僕が敬愛するコンサルティングの師匠である”M氏”の名言に「議論で負けそうになったら、視座を上げろ」というものがあります。これは、決して多用してはいけませんが、どうしようもないときの必殺技です。例えば「出店戦略をどうすべきか」という議論をしているときに、本来はその問いの中で戦うべきなのですが、その議論で不利と見るや「そもそも今、出店すべきなのか? 不採算店の統合・廃止から着手すべきではないか?」という問いを投げかけてみると、少なくとも、その議論では負けません。
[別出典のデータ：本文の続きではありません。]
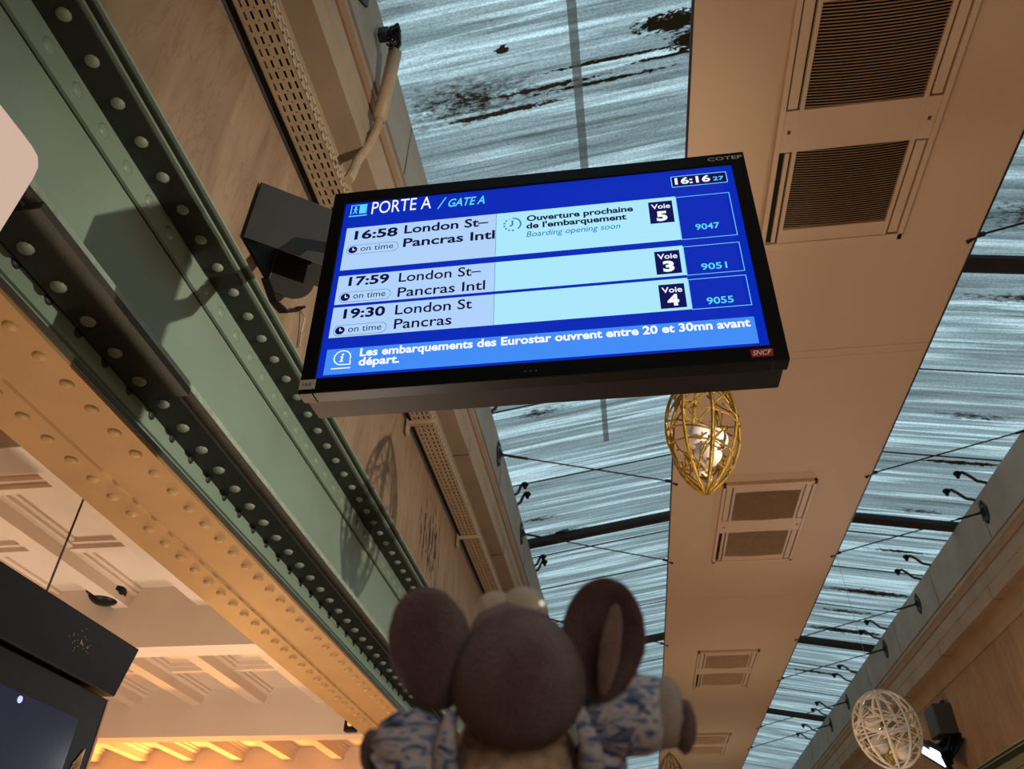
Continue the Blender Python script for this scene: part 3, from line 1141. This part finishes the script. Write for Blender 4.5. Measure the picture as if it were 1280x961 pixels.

(これを、字面通りに受け取って、テクニックとして活用すると、いろいろ問題があるんですけどね。まぁ、ご参考まで。)

上記が良い例かどうかは別にして、これは「元のトピックを一旦忘れて、別の考え方でアプローチする」ってことなんですね。こうすると、今まで論じていた話の前提が簡単に覆っちゃったりします。もちろん、ディスカッション中にこれをやると嫌われるリスクが高いので要注意ですが、自分ひとりで悩んでいる場合には全然アリです。誰にも迷惑かからないですしね。

案ずるより産むが易し、という言葉を信じて、案ぜずにやみくもに走ると事故ることも多いです。まず、しっかりと案じた上で、一回それを忘れて ”冷静な、さっきまでとはちょっと違う自分” になって物事を見返してみると、意外と良いアイデアが見えてくるかもしれませんよ。